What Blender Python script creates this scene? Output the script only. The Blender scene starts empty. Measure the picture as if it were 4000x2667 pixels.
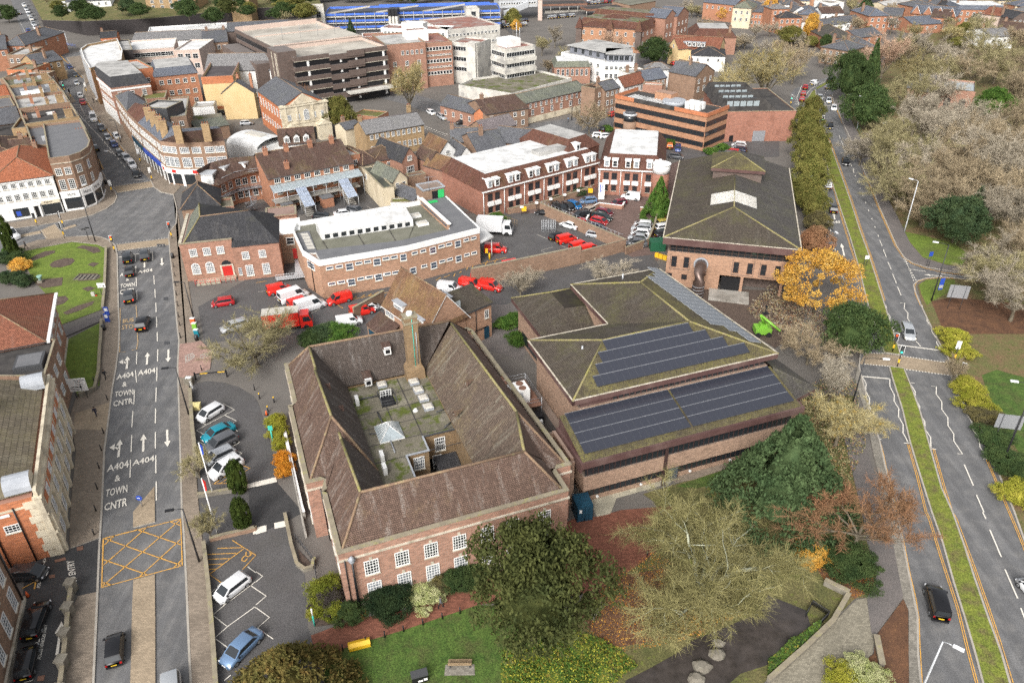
import bpy,math,random
from mathutils import Vector,Matrix
SC=bpy.context.scene
COL=SC.collection
R=math.radians
CAMH=66.0
FPX,CX,CY=3000.0,2000.0,1333.5
_dn=Vector((50.0,4865.8,FPX)).normalized()
_fh=(Vector((0,0,1))-_dn*_dn.z).normalized()
_rt=_dn.cross(_fh)
cam=bpy.data.cameras.new('camera');cam_o=bpy.data.objects.new('camera',cam);COL.objects.link(cam_o)
cam.sensor_width=36;cam.lens=36*FPX/4000;cam.clip_start=.5;cam.clip_end=3000
def _w(a):return Vector((a.dot(_rt),a.dot(_fh),-a.dot(_dn)))
_ax,_ay,_az=_w(Vector((1,0,0))),_w(Vector((0,-1,0))),_w(Vector((0,0,-1)))
cam_o.matrix_world=Matrix(((_ax.x,_ay.x,_az.x,0),(_ax.y,_ay.y,_az.y,0),(_ax.z,_ay.z,_az.z,CAMH),(0,0,0,1)))
SC.camera=cam_o
SUN_EL,SUN_AZ=R(38),R(200)
wd=bpy.data.worlds.new('World');SC.world=wd;wd.use_nodes=True
_n=wd.node_tree.nodes;_l=wd.node_tree.links
_bg=_n['Background'];_sky=_n.new('ShaderNodeTexSky');_sky.sky_type='NISHITA';_sky.sun_disc=False
_sky.sun_elevation=SUN_EL;_sky.sun_rotation=SUN_AZ;_sky.dust_density=6;_sky.air_density=1.0;_sky.ozone_density=.6
_hs=_n.new('ShaderNodeHueSaturation');_hs.inputs['Saturation'].default_value=.22
_l.new(_sky.outputs[0],_hs.inputs['Color']);_l.new(_hs.outputs[0],_bg.inputs[0]);_bg.inputs[1].default_value=.13
sl=bpy.data.lights.new('sun','SUN');sl.energy=.9;sl.angle=R(16);sl.color=(1,.97,.92)
so=bpy.data.objects.new('sun',sl);COL.objects.link(so)
so.rotation_euler=Vector((-math.sin(SUN_AZ)*math.cos(SUN_EL),-math.cos(SUN_AZ)*math.cos(SUN_EL),-math.sin(SUN_EL))).to_track_quat('-Z','Y').to_euler()
SC.view_settings.view_transform='Standard';SC.view_settings.look='None';SC.view_settings.gamma=1
SC.view_settings.exposure=0.8
SC.cycles.use_denoising=False
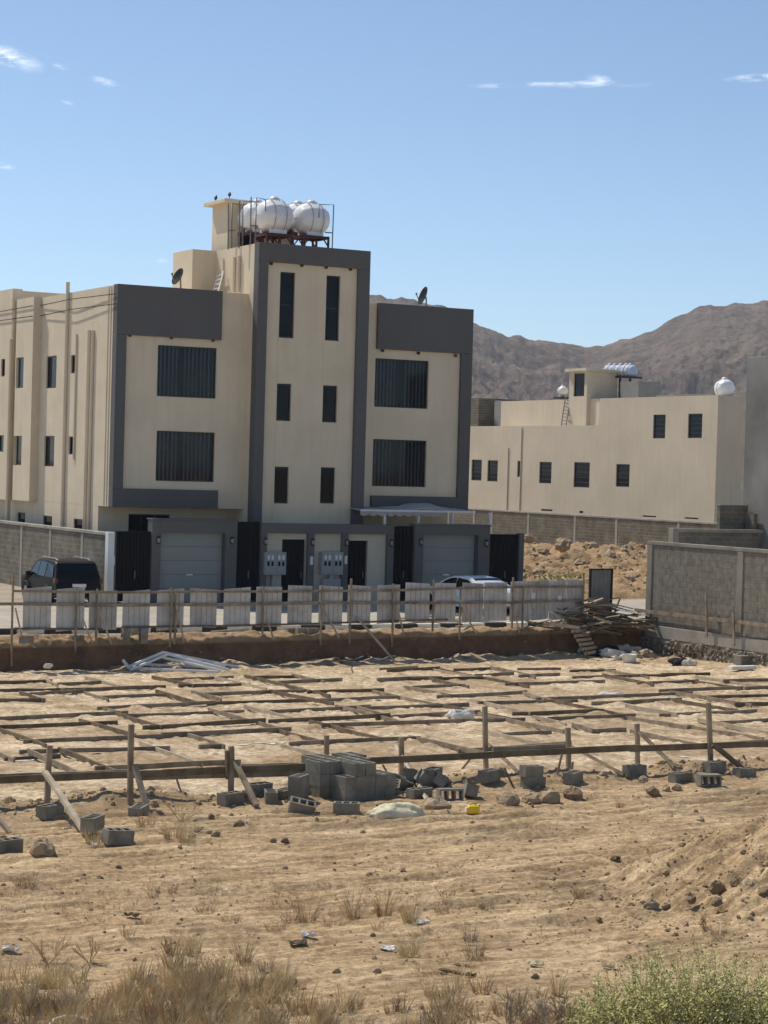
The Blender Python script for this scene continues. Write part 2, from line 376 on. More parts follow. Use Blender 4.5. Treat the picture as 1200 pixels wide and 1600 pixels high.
━━━
**Work to complete**
Make an exact copy of every record, pictures excluded.

**Result for this exercise**
What Blender Python script creates this scene? Output the script only. The Blender scene starts empty. Measure the picture as if it were 4000x2667 pixels.
import bpy,math,random
from mathutils import Vector,Matrix
SC=bpy.context.scene
COL=SC.collection
R=math.radians
CAMH=66.0
FPX,CX,CY=3000.0,2000.0,1333.5
_dn=Vector((50.0,4865.8,FPX)).normalized()
_fh=(Vector((0,0,1))-_dn*_dn.z).normalized()
_rt=_dn.cross(_fh)
cam=bpy.data.cameras.new('camera');cam_o=bpy.data.objects.new('camera',cam);COL.objects.link(cam_o)
cam.sensor_width=36;cam.lens=36*FPX/4000;cam.clip_start=.5;cam.clip_end=3000
def _w(a):return Vector((a.dot(_rt),a.dot(_fh),-a.dot(_dn)))
_ax,_ay,_az=_w(Vector((1,0,0))),_w(Vector((0,-1,0))),_w(Vector((0,0,-1)))
cam_o.matrix_world=Matrix(((_ax.x,_ay.x,_az.x,0),(_ax.y,_ay.y,_az.y,0),(_ax.z,_ay.z,_az.z,CAMH),(0,0,0,1)))
SC.camera=cam_o
SUN_EL,SUN_AZ=R(38),R(200)
wd=bpy.data.worlds.new('World');SC.world=wd;wd.use_nodes=True
_n=wd.node_tree.nodes;_l=wd.node_tree.links
_bg=_n['Background'];_sky=_n.new('ShaderNodeTexSky');_sky.sky_type='NISHITA';_sky.sun_disc=False
_sky.sun_elevation=SUN_EL;_sky.sun_rotation=SUN_AZ;_sky.dust_density=6;_sky.air_density=1.0;_sky.ozone_density=.6
_hs=_n.new('ShaderNodeHueSaturation');_hs.inputs['Saturation'].default_value=.22
_l.new(_sky.outputs[0],_hs.inputs['Color']);_l.new(_hs.outputs[0],_bg.inputs[0]);_bg.inputs[1].default_value=.13
sl=bpy.data.lights.new('sun','SUN');sl.energy=.9;sl.angle=R(16);sl.color=(1,.97,.92)
so=bpy.data.objects.new('sun',sl);COL.objects.link(so)
so.rotation_euler=Vector((-math.sin(SUN_AZ)*math.cos(SUN_EL),-math.cos(SUN_AZ)*math.cos(SUN_EL),-math.sin(SUN_EL))).to_track_quat('-Z','Y').to_euler()
SC.view_settings.view_transform='Standard';SC.view_settings.look='None';SC.view_settings.gamma=1
SC.view_settings.exposure=0.8
SC.cycles.use_denoising=False
The Blender Python script for this scene continues. Write part 2, from line 376 on. More parts follow. Use Blender 4.5. Treat the picture as 1200 pixels wide and 1600 pixels high.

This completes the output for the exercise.